# start of EXERCISE INPUT
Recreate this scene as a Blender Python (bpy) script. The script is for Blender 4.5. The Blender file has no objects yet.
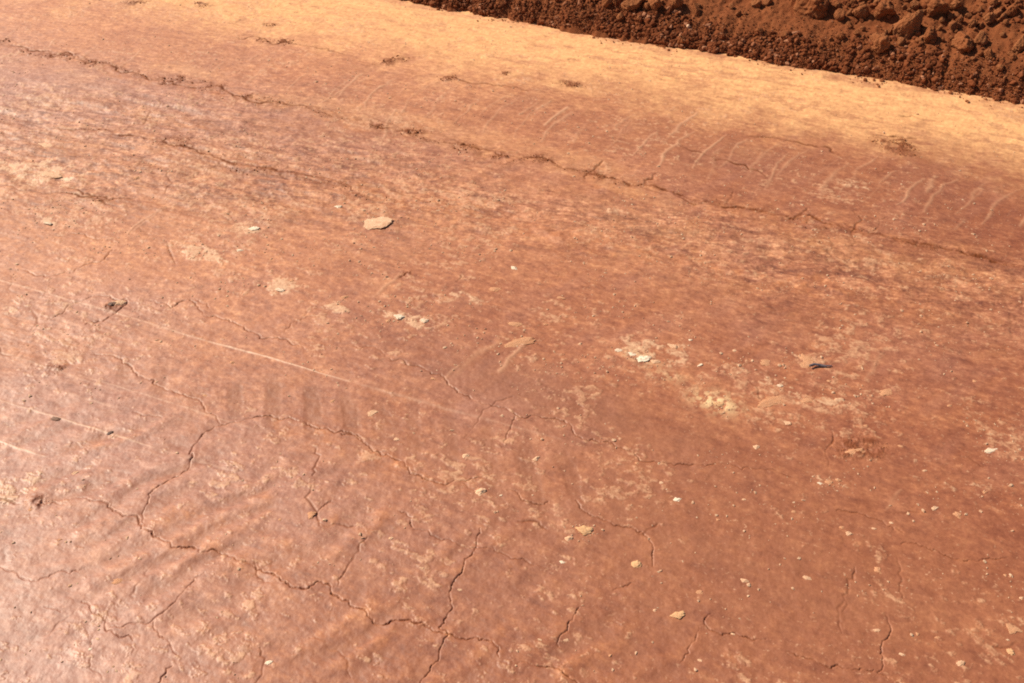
import bpy, bmesh, math, random
import numpy as np
from mathutils import Vector

random.seed(7)
rng = np.random.default_rng(11)
scene = bpy.context.scene
col = scene.collection

# ------------------------------------------------------------------ camera
CAM_H, PITCH, HFOV = 1.6, math.radians(40), math.radians(60)
F = 512 / math.tan(HFOV / 2)
cam_d = bpy.data.cameras.new('camera')
cam = bpy.data.objects.new('camera', cam_d)
col.objects.link(cam)
cam.location = (0, 0, CAM_H)
cam.rotation_euler = (math.radians(90) - PITCH, 0, 0)
cam_d.angle = HFOV
cam_d.clip_start, cam_d.clip_end = 0.05, 500
scene.camera = cam
CP, SP = math.cos(PITCH), math.sin(PITCH)


def at(px, py, z=0.0):
    """point of the level plane at height z seen at that place of the photograph"""
    xr, yd = (px - 512) / F, (py - 341.5) / F
    fwd, down = CP - yd * SP, SP + yd * CP
    k = (CAM_H - z) / down
    return np.array((xr * k, fwd * k))


def px_size(px, py):
    """metres per pixel (across the view) at that place of the ground"""
    x, y = at(px, py)
    return (y * CP + CAM_H * SP) / F


def Z(ox, oy, *pts, k=350 / 1024):
    return [(ox + x * k, oy + y * k) for x, y in pts]


# ------------------------------------------------------------------ noise
_T = np.random.default_rng(3).random((12, 256, 256)).astype(np.float32) * 2 - 1


def vnoise(x, y, s=0):
    xi, yi = np.floor(x), np.floor(y)
    fx, fy = x - xi, y - yi
    xi, yi = xi.astype(np.int64) & 255, yi.astype(np.int64) & 255
    fx = fx * fx * fx * (fx * (fx * 6 - 15) + 10)
    fy = fy * fy * fy * (fy * (fy * 6 - 15) + 10)
    T = _T[s % 12]
    x1, y1 = (xi + 1) & 255, (yi + 1) & 255
    a = T[xi, yi] * (1 - fx) + T[x1, yi] * fx
    b = T[xi, y1] * (1 - fx) + T[x1, y1] * fx
    return a * (1 - fy) + b * fy


def fbm(x, y, scale, octv=4, s=0, gain=.5):
    x, y = x / scale, y / scale
    out, amp, tot = 0, 1.0, 0
    for i in range(octv):
        out = out + amp * vnoise(x + 17.3 * i, y - 9.1 * i, s + i)
        tot += amp
        amp *= gain
        x, y = (x * .8 - y * .6) * 2.03, (x * .6 + y * .8) * 2.03
    return out / tot


def sstep(a, b, v):
    t = np.clip((v - a) / (b - a), 0, 1)
    return t * t * (3 - 2 * t)


# ------------------------------------------------------------------ road frame
FA, FB = at(390, 0), at(1024, 106)           # foot of the soil bank
S_DIR = (FB - FA) / np.linalg.norm(FB - FA)   # along the road, to the right
N_DIR = np.array((-S_DIR[1], S_DIR[0]))       # across the road, towards the bank


def road_st(x, y):
    dx, dy = x - FA[0], y - FA[1]
    return dx * S_DIR[0] + dy * S_DIR[1], dx * N_DIR[0] + dy * N_DIR[1]


def foot_offset(s):
    return .012 * vnoise(s / .16, s * 0 + 3.3, 2) + (.009 + .014 * sstep(1.3, .5, s)) * vnoise(s / .05, s * 0 + 7.7, 4) + .012 * vnoise(s / .022, s * 0 + 9.7, 8) + .025 * vnoise(s / .6, s * 0 + 1.1, 5)


# ------------------------------------------------------------------ ground sheet
def row_positions():
    ys, y = [], .45
    while y < 5.6:
        ys.append(y)
        fp = (y * y + CAM_H ** 2) / (CAM_H * F)
        y += min(.62 * fp, .0065)
    up, st = [ys[-1]], .01
    while up[-1] < 150:
        st *= 1.10
        up.append(up[-1] + st)
    dn, st = [ys[0]], .004
    while dn[-1] > -60:
        st *= 1.10
        dn.append(dn[-1] - st)
    return np.array(dn[:0:-1] + ys + up[1:])


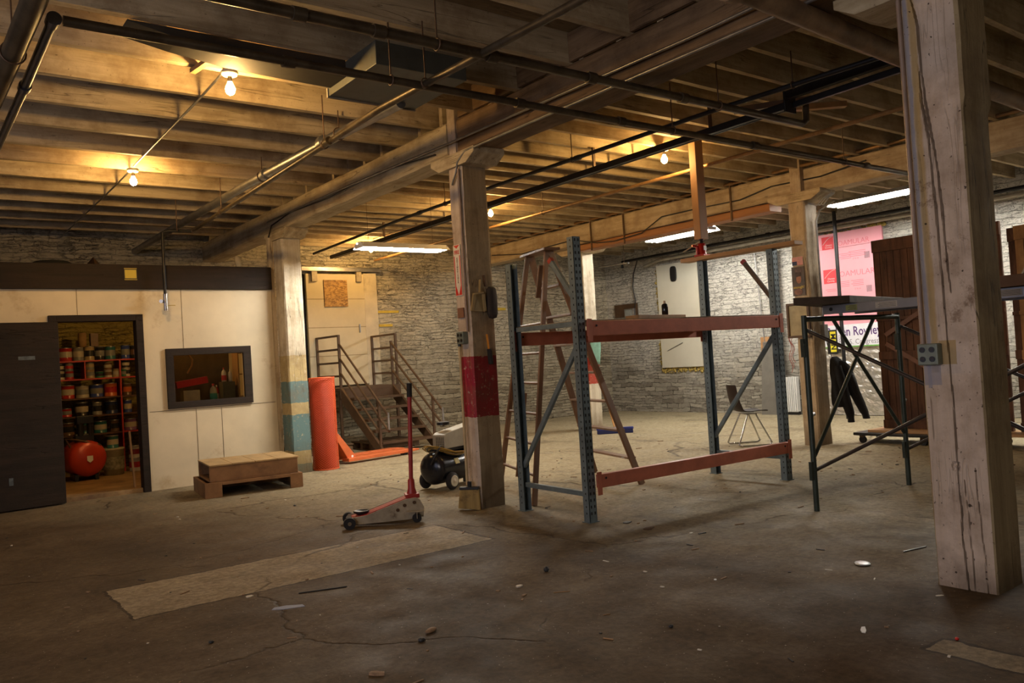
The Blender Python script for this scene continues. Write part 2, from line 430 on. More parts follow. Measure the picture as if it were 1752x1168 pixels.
struct(MB().box(-4, 3.92, 10.45, 13.4, 0, .05).build('floor_office', pm('office_floor', (.34, .22, .10), .6, 0, .35, 3, (.14, .08, .04), .5, .2)))
# door casing of the office
dc = MB(); dc.box(1.43, 1.51, 10.38, 10.54, .0, 2.11); dc.box(2.34, 2.42, 10.38, 10.54, .0, 2.11); dc.box(1.51, 2.34, 10.38, 10.54, 2.035, 2.11)
struct(dc.build('trim_office_door', M_dark, None, .004))
# office door swung fully open against the partition
dr = MB(); M0 = Matrix.Translation((1.47, 10.35, 0)) @ Matrix.Rotation(math.radians(3), 4, 'Z')
dr.M = M0; dr.box(-1.0, .04, -.045, 0, .015, 2.03)
door1 = struct(dr.build('door_1', M_dark, None, .003))
h = MB(M0)
h.cyl((-.93, -.045, .98), (-.93, -.09, .98), .012); h.ball((-.93, -.105, .98), .028)
lb(h.build('door_handle', M_chrome, door1), 'round metal door knob')
sc = MB(M0)
sc.box(-.36, -.2, -.0465, -.0455, 1.62, 1.66); sc.box(-.5, -.46, -.0465, -.0455, .28, .36)
sc.build('scuff_mark', pm('scuff', (.09, .11, .12), .7, 0, .5, 20), door1)

# ceiling: deck with its joists and beams
ceil = struct(MB().box(-4, 13.3, -3, 13.4, 3.70, 3.8).build('ceiling', M_deck))
random.seed(4)
def joist(x0, x1, y, t, zb):
    m = MB(); n = 14; q = []
    for k in range(n+1):
        xx = x0+(x1-x0)*k/n; j = lambda s: .006*noise.noise(Vector((xx*1.3, y*3, s)))
        q += [(xx, y-t+j(1), zb+j(2)), (xx, y+j(3), zb+j(4)), (xx, y+j(5), 3.70), (xx, y-t+j(6), 3.70)]
    f = []
    for k in range(n):
        for i in range(4): f.append((4*k+i, 4*k+(i+1) % 4, 4*k+4+(i+1) % 4, 4*k+4+i))
    m.add(q, f+[(3, 2, 1, 0), (4*n, 4*n+1, 4*n+2, 4*n+3)])
    return m.build('joist', M_joist, ceil)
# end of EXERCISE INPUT
**EXERCISE TASK**
Copy each line of the listing in which the word "scene" can be found.

**FULL SOLUTION**
Recreate this scene as a Blender Python (bpy) script. The script is for Blender 4.5. The Blender file has no objects yet.
scene = bpy.context.scene
col = scene.collection
scene.camera = cam
The Blender Python script for this scene continues. Write part 2, from line 430 on. More parts follow. Measure the picture as if it were 1752x1168 pixels.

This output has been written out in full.